--- START Provided material ---

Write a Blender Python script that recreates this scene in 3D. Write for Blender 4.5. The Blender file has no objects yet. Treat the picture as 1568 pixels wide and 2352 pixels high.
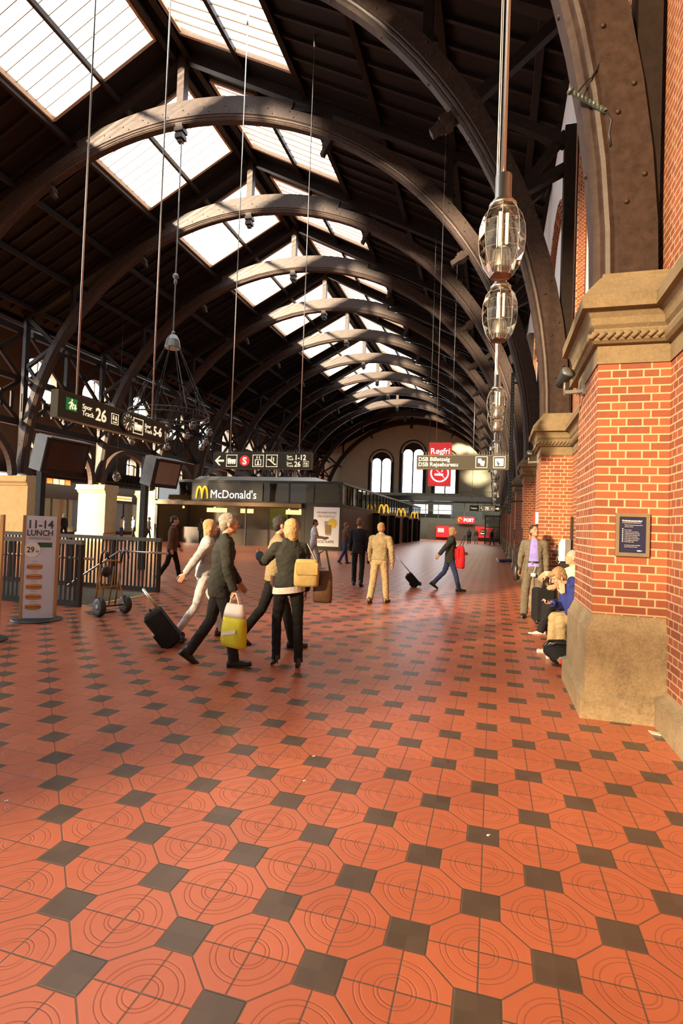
import bpy, bmesh, math, random
from mathutils import Vector, Matrix, Euler, noise
PI = math.pi
S = bpy.context.scene
COL = S.collection
random.seed(7)

# ------------------------------------------------------------------ camera
cam_d = bpy.data.cameras.new('camera')
cam_d.sensor_fit = 'VERTICAL'
cam_d.sensor_height = 36.0
cam_d.lens = 1249.1 / 2352 * 36
cam_d.clip_start = 0.05
cam_d.clip_end = 400
cam = bpy.data.objects.new('camera', cam_d)
COL.objects.link(cam)
_r = Vector((0.96251567, 0.26887547, 0.03563103))
_u = Vector((-0.0278985, -0.03252643, 0.99908143))
_f = Vector((-0.26978744, 0.96262558, 0.02380598))
cam.matrix_world = Matrix(((_r.x, _u.x, -_f.x, 0), (_r.y, _u.y, -_f.y, 0), (_r.z, _u.z, -_f.z, 1.643), (0, 0, 0, 1)))
S.camera = cam

# ------------------------------------------------------------------ sky, sun, exposure
S.view_settings.view_transform = 'Standard'
S.view_settings.look = 'None'
S.view_settings.gamma = 1
S.view_settings.use_curve_mapping = False
S.view_settings.exposure = -0.36
w = bpy.data.worlds.new('sky')
S.world = w
w.use_nodes = True
bg = w.node_tree.nodes['Background']
bg.inputs['Color'].default_value = (0.95, 0.97, 1.0, 1)
bg.inputs['Strength'].default_value = 7.5
sun_d = bpy.data.lights.new('sun', 'SUN')
sun_d.energy = 62.0
sun_d.color = (1.0, 0.80, 0.54)
sun_d.angle = math.radians(4.5)
sun = bpy.data.objects.new('sun', sun_d)
COL.objects.link(sun)
sun.location = (-30, -40, 30)
_sd = Vector((0.50, 0.86, -0.30)).normalized()
sun.rotation_euler = _sd.to_track_quat('-Z', 'Y').to_euler()
try:
    S.cycles.use_denoising = True
    S.cycles.max_bounces = 7
    S.cycles.diffuse_bounces = 4
    S.cycles.glossy_bounces = 3
    S.cycles.transparent_max_bounces = 12
    S.cycles.caustics_reflective = False
    S.cycles.caustics_refractive = False
    S.cycles.sample_clamp_indirect = 6.0
except Exception:
    pass

# ------------------------------------------------------------------ node helpers
class NT:
    def __init__(s, name):
        s.m = bpy.data.materials.new(name)
        s.m.use_nodes = True
        s.t = s.m.node_tree
        s.b = s.t.nodes['Principled BSDF']
    def n(s, typ, **kw):
        nd = s.t.nodes.new(typ)
        for k, v in kw.items():
            setattr(nd, k, v)
        return nd
    def link(s, a, b):
        s.t.links.new(a, b)
    def val(s, sock, v):
        if hasattr(v, 'is_output') or isinstance(v, bpy.types.NodeSocket):
            s.link(v, sock)
        else:
            if isinstance(v, (tuple, list)) and len(v) == 3 and sock.type == 'RGBA':
                v = (*v, 1)
            sock.default_value = v
    def math(s, op, a, b=0.0, c=0.0):
        nd = s.n('ShaderNodeMath', operation=op)
        s.val(nd.inputs[0], a); s.val(nd.inputs[1], b); s.val(nd.inputs[2], c)
        return nd.outputs[0]
    def mix(s, f, a, b, blend='MIX'):
        nd = s.n('ShaderNodeMix', data_type='RGBA', blend_type=blend)
        s.val(nd.inputs[0], f); s.val(nd.inputs[6], a); s.val(nd.inputs[7], b)
        return nd.outputs[2]
    def coord(s, which='Object'):
        return s.n('ShaderNodeTexCoord').outputs[which]
    def noise(s, vec, scale, detail=3.0, rough=0.55):
        nd = s.n('ShaderNodeTexNoise')
        s.val(nd.inputs['Scale'], scale); s.val(nd.inputs['Detail'], detail); s.val(nd.inputs['Roughness'], rough)
        if vec is not None: s.link(vec, nd.inputs['Vector'])
        return nd.outputs['Fac']
    def ramp(s, f, stops):
        nd = s.n('ShaderNodeValToRGB')
        el = nd.color_ramp.elements
        while len(el) < len(stops): el.new(0.5)
        for e, (p, c) in zip(el, stops):
            e.position = p; e.color = (*c, 1)
        s.link(f, nd.inputs[0])
        return nd.outputs[0]
    def bump(s, h, strength=0.3, dist=0.01):
        nd = s.n('ShaderNodeBump')
        s.val(nd.inputs['Strength'], strength); s.val(nd.inputs['Distance'], dist)
        s.link(h, nd.inputs['Height'])
        s.link(nd.outputs[0], s.b.inputs['Normal'])
    def set(s, **kw):
        for k, v in kw.items():
            s.val(s.b.inputs[k.replace('_', ' ')], v)

def lin(r, g, b):
    def f(c):
        c /= 255.0
        return c / 12.92 if c <= 0.04045 else ((c + 0.055) / 1.055) ** 2.4
    return (f(r), f(g), f(b))

def mat_plain(name, col, rough=0.6, metal=0.0, var=0.12, scale=6.0, bump=0.0, bscale=40.0, stretch=None):
    m = NT(name)
    co = m.coord()
    if stretch:
        mp = m.n('ShaderNodeMapping'); m.link(co, mp.inputs['Vector']); mp.inputs['Scale'].default_value = stretch
        co = mp.outputs[0]
    f = m.noise(co, scale, 4.0)
    c0 = tuple(max(0, c * (1 - var)) for c in col); c1 = tuple(min(1, c * (1 + var)) for c in col)
    m.set(Base_Color=m.ramp(f, [(0.3, c0), (0.7, c1)]), Roughness=rough, Metallic=metal)
    if bump: m.bump(m.noise(co, bscale, 3.0), bump, 0.01)
    return m.m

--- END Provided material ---

#### [What is asked]
Your task is to reproduce exactly the lines from the start of the data above through the line containing "random.seed(7)", leaving every picture out.

#### [Reply to the task]
Write a Blender Python script that recreates this scene in 3D. Write for Blender 4.5. The Blender file has no objects yet. Treat the picture as 1568 pixels wide and 2352 pixels high.
import bpy, bmesh, math, random
from mathutils import Vector, Matrix, Euler, noise
PI = math.pi
S = bpy.context.scene
COL = S.collection
random.seed(7)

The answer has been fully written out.